Exercise requirements
Please output the lines shown below exactly as they appear.

BEGIN Source data

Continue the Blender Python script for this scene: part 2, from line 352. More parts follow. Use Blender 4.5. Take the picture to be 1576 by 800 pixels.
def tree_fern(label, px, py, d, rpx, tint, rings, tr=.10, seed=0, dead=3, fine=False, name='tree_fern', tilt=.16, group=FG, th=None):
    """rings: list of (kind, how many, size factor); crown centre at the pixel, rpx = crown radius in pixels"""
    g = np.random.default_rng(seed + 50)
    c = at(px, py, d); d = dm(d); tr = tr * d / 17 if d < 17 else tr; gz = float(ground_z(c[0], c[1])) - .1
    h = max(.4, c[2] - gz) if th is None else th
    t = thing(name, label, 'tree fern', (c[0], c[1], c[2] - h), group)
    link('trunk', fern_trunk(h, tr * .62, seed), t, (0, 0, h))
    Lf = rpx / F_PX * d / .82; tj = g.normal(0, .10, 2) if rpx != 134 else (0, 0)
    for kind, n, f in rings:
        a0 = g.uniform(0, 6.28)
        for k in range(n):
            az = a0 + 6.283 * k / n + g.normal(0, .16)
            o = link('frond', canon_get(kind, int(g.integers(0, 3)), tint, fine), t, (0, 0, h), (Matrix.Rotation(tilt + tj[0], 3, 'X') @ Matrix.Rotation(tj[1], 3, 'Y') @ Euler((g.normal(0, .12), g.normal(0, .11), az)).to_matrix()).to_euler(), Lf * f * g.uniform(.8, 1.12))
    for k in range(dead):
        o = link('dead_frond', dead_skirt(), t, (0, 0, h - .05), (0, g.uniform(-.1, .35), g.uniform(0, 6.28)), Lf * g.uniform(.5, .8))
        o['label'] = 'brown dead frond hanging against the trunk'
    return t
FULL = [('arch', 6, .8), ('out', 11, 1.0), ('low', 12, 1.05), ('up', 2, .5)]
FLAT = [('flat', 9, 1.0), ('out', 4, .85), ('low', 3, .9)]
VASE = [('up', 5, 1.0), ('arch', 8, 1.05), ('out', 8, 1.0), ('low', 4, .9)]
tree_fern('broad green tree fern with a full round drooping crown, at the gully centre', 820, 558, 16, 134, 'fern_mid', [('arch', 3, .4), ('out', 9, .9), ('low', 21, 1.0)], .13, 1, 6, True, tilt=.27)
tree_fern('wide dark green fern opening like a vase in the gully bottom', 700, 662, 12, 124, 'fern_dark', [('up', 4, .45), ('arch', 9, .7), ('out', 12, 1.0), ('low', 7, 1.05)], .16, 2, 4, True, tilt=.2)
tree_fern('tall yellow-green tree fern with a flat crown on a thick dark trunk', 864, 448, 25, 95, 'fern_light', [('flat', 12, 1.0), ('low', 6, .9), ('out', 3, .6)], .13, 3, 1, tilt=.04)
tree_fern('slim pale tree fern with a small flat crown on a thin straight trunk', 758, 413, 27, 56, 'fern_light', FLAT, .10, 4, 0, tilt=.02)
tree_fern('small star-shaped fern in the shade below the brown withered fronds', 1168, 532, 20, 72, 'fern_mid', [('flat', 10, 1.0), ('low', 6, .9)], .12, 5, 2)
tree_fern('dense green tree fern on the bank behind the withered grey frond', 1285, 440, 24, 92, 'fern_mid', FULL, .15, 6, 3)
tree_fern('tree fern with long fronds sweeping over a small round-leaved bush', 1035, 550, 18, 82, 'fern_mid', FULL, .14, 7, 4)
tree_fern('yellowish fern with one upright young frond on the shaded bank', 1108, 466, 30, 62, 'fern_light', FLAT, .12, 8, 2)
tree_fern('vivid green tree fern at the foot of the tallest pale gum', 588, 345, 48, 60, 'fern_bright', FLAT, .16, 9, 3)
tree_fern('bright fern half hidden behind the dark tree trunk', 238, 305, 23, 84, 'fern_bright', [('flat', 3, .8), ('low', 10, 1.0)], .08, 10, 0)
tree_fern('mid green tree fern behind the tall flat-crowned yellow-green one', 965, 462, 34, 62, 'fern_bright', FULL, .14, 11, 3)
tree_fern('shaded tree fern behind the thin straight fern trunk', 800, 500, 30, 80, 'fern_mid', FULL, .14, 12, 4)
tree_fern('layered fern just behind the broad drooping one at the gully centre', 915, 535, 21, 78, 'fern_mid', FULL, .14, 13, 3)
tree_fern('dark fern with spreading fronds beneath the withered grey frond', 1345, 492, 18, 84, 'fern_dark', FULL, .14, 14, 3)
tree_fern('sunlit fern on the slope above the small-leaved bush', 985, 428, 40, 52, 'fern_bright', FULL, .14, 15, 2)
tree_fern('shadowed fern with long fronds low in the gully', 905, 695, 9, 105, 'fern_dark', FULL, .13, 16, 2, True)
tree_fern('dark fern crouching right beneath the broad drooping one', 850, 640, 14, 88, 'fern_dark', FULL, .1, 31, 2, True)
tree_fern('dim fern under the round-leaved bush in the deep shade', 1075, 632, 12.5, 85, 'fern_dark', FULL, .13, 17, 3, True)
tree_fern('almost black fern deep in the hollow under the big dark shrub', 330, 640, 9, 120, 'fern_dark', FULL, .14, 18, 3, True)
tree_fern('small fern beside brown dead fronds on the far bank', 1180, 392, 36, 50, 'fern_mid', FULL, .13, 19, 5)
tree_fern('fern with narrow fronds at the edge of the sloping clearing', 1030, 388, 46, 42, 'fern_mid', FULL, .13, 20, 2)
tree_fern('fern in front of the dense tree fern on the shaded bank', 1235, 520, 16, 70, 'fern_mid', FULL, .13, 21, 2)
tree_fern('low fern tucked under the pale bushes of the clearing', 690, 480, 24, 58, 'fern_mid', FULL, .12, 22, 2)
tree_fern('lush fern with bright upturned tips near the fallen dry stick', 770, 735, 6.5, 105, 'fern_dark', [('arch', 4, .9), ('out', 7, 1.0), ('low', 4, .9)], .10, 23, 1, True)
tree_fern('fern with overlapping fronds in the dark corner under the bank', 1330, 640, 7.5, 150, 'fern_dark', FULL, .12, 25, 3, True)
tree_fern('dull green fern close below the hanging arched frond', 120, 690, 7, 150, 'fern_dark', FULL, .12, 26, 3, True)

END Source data

Answer for the task
Continue the Blender Python script for this scene: part 2, from line 352. More parts follow. Use Blender 4.5. Take the picture to be 1576 by 800 pixels.
def tree_fern(label, px, py, d, rpx, tint, rings, tr=.10, seed=0, dead=3, fine=False, name='tree_fern', tilt=.16, group=FG, th=None):
    """rings: list of (kind, how many, size factor); crown centre at the pixel, rpx = crown radius in pixels"""
    g = np.random.default_rng(seed + 50)
    c = at(px, py, d); d = dm(d); tr = tr * d / 17 if d < 17 else tr; gz = float(ground_z(c[0], c[1])) - .1
    h = max(.4, c[2] - gz) if th is None else th
    t = thing(name, label, 'tree fern', (c[0], c[1], c[2] - h), group)
    link('trunk', fern_trunk(h, tr * .62, seed), t, (0, 0, h))
    Lf = rpx / F_PX * d / .82; tj = g.normal(0, .10, 2) if rpx != 134 else (0, 0)
    for kind, n, f in rings:
        a0 = g.uniform(0, 6.28)
        for k in range(n):
            az = a0 + 6.283 * k / n + g.normal(0, .16)
            o = link('frond', canon_get(kind, int(g.integers(0, 3)), tint, fine), t, (0, 0, h), (Matrix.Rotation(tilt + tj[0], 3, 'X') @ Matrix.Rotation(tj[1], 3, 'Y') @ Euler((g.normal(0, .12), g.normal(0, .11), az)).to_matrix()).to_euler(), Lf * f * g.uniform(.8, 1.12))
    for k in range(dead):
        o = link('dead_frond', dead_skirt(), t, (0, 0, h - .05), (0, g.uniform(-.1, .35), g.uniform(0, 6.28)), Lf * g.uniform(.5, .8))
        o['label'] = 'brown dead frond hanging against the trunk'
    return t
FULL = [('arch', 6, .8), ('out', 11, 1.0), ('low', 12, 1.05), ('up', 2, .5)]
FLAT = [('flat', 9, 1.0), ('out', 4, .85), ('low', 3, .9)]
VASE = [('up', 5, 1.0), ('arch', 8, 1.05), ('out', 8, 1.0), ('low', 4, .9)]
tree_fern('broad green tree fern with a full round drooping crown, at the gully centre', 820, 558, 16, 134, 'fern_mid', [('arch', 3, .4), ('out', 9, .9), ('low', 21, 1.0)], .13, 1, 6, True, tilt=.27)
tree_fern('wide dark green fern opening like a vase in the gully bottom', 700, 662, 12, 124, 'fern_dark', [('up', 4, .45), ('arch', 9, .7), ('out', 12, 1.0), ('low', 7, 1.05)], .16, 2, 4, True, tilt=.2)
tree_fern('tall yellow-green tree fern with a flat crown on a thick dark trunk', 864, 448, 25, 95, 'fern_light', [('flat', 12, 1.0), ('low', 6, .9), ('out', 3, .6)], .13, 3, 1, tilt=.04)
tree_fern('slim pale tree fern with a small flat crown on a thin straight trunk', 758, 413, 27, 56, 'fern_light', FLAT, .10, 4, 0, tilt=.02)
tree_fern('small star-shaped fern in the shade below the brown withered fronds', 1168, 532, 20, 72, 'fern_mid', [('flat', 10, 1.0), ('low', 6, .9)], .12, 5, 2)
tree_fern('dense green tree fern on the bank behind the withered grey frond', 1285, 440, 24, 92, 'fern_mid', FULL, .15, 6, 3)
tree_fern('tree fern with long fronds sweeping over a small round-leaved bush', 1035, 550, 18, 82, 'fern_mid', FULL, .14, 7, 4)
tree_fern('yellowish fern with one upright young frond on the shaded bank', 1108, 466, 30, 62, 'fern_light', FLAT, .12, 8, 2)
tree_fern('vivid green tree fern at the foot of the tallest pale gum', 588, 345, 48, 60, 'fern_bright', FLAT, .16, 9, 3)
tree_fern('bright fern half hidden behind the dark tree trunk', 238, 305, 23, 84, 'fern_bright', [('flat', 3, .8), ('low', 10, 1.0)], .08, 10, 0)
tree_fern('mid green tree fern behind the tall flat-crowned yellow-green one', 965, 462, 34, 62, 'fern_bright', FULL, .14, 11, 3)
tree_fern('shaded tree fern behind the thin straight fern trunk', 800, 500, 30, 80, 'fern_mid', FULL, .14, 12, 4)
tree_fern('layered fern just behind the broad drooping one at the gully centre', 915, 535, 21, 78, 'fern_mid', FULL, .14, 13, 3)
tree_fern('dark fern with spreading fronds beneath the withered grey frond', 1345, 492, 18, 84, 'fern_dark', FULL, .14, 14, 3)
tree_fern('sunlit fern on the slope above the small-leaved bush', 985, 428, 40, 52, 'fern_bright', FULL, .14, 15, 2)
tree_fern('shadowed fern with long fronds low in the gully', 905, 695, 9, 105, 'fern_dark', FULL, .13, 16, 2, True)
tree_fern('dark fern crouching right beneath the broad drooping one', 850, 640, 14, 88, 'fern_dark', FULL, .1, 31, 2, True)
tree_fern('dim fern under the round-leaved bush in the deep shade', 1075, 632, 12.5, 85, 'fern_dark', FULL, .13, 17, 3, True)
tree_fern('almost black fern deep in the hollow under the big dark shrub', 330, 640, 9, 120, 'fern_dark', FULL, .14, 18, 3, True)
tree_fern('small fern beside brown dead fronds on the far bank', 1180, 392, 36, 50, 'fern_mid', FULL, .13, 19, 5)
tree_fern('fern with narrow fronds at the edge of the sloping clearing', 1030, 388, 46, 42, 'fern_mid', FULL, .13, 20, 2)
tree_fern('fern in front of the dense tree fern on the shaded bank', 1235, 520, 16, 70, 'fern_mid', FULL, .13, 21, 2)
tree_fern('low fern tucked under the pale bushes of the clearing', 690, 480, 24, 58, 'fern_mid', FULL, .12, 22, 2)
tree_fern('lush fern with bright upturned tips near the fallen dry stick', 770, 735, 6.5, 105, 'fern_dark', [('arch', 4, .9), ('out', 7, 1.0), ('low', 4, .9)], .10, 23, 1, True)
tree_fern('fern with overlapping fronds in the dark corner under the bank', 1330, 640, 7.5, 150, 'fern_dark', FULL, .12, 25, 3, True)
tree_fern('dull green fern close below the hanging arched frond', 120, 690, 7, 150, 'fern_dark', FULL, .12, 26, 3, True)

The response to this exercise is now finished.